Cross-subsidies that hide these costs reduce incentives for local solutions. However, exposing real costs should not imply social hardship.  Where households face genuine affordability issues, assistance should occur outside the market. Instead of permanent electricity subsidies, support should focus on eliminating the underlying cause. Examples include:

  • Low-interest energy resilience loans.
  • Solar financing.
  • Battery financing.
  • Home efficiency upgrades.
  • Community energy investments.

The goal should be reducing future dependence on assistance rather than perpetuating it.

The Missing Institution: A Sovereign Wealth Entity

The report leaves unanswered a critical question. Who should own strategic resilience assets? A Sovereign Wealth Entity (SWE), operating independently and transparently, could fill this role. Its function would be similar to a Reserve Bank. Not to compete in everyday markets. Not to distort prices. But to provide long-term resilience. Responsibilities could include:

  • Strategic renewable reserves.
  • Hydro conservation programmes.
  • Dry-year management.
  • Flexible export industries.
  • National energy resilience planning.
  • Energy transition financing.

Unlike an idle reserve model, SWE-owned assets would remain economically productive. Export revenues generated during normal years would offset the cost of maintaining resilience assets.

Alternative Pathway

A more complete resilience strategy would be:

  1. Accelerate renewable generation.
  2. Preserve hydro as a seasonal energy reserve.
  3. Accelerate V2G deployment.
  4. Enable distribution-level flexibility markets.
  5. Introduce transparent locational pricing.
  6. Develop flexible export industries.
  7. Establish a Sovereign Wealth Entity to manage strategic reserves.
  8. Treat diesel solely as an emergency contingency rather than a planned bridge fuel.

This approach:

  • Reduces dependence on imported fuels.
  • Creates productive use for surplus electricity.
  • Accelerates renewable investment.
  • Improves energy security.
  • Reduces scarcity pricing.
  • Provides stronger incentives for distributed energy investment.

Conclusion

Sapere successfully demonstrates that LNG is not New Zealand's best pathway.
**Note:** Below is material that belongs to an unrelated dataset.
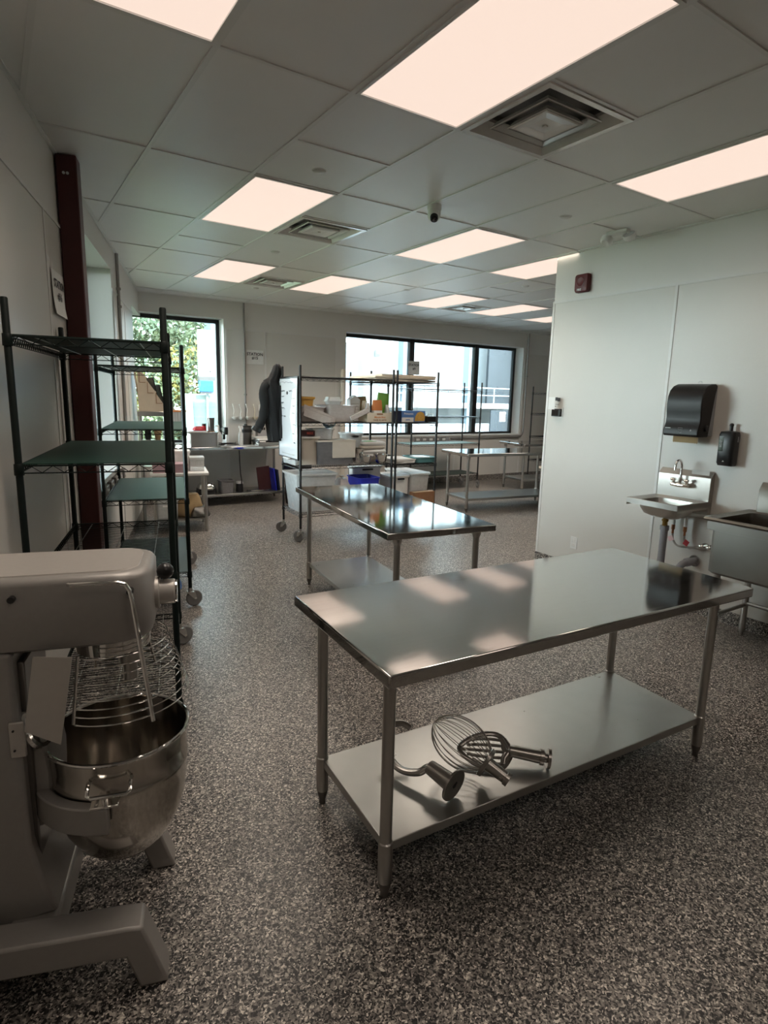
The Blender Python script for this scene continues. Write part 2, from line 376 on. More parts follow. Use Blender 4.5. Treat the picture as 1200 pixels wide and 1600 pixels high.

However, replacing LNG with diesel and idle renewable reserves is not the most compelling alternative available. The report largely assumes a centralised electricity system supported by occasional fossil-fuel intervention. The emerging opportunity is fundamentally different. New Zealand can build an energy system based on:

  • Renewables overbuild.
  • Hydro conservation.
  • Distributed flexibility.
  • Vehicle-to-grid.
  • Flexible export industries.
  • Sovereign ownership of strategic resilience assets.

Such a system would not merely survive dry years. It would convert resilience itself into a productive national asset. That possibility deserved explicit consideration within the report and remains an important area for future analysis.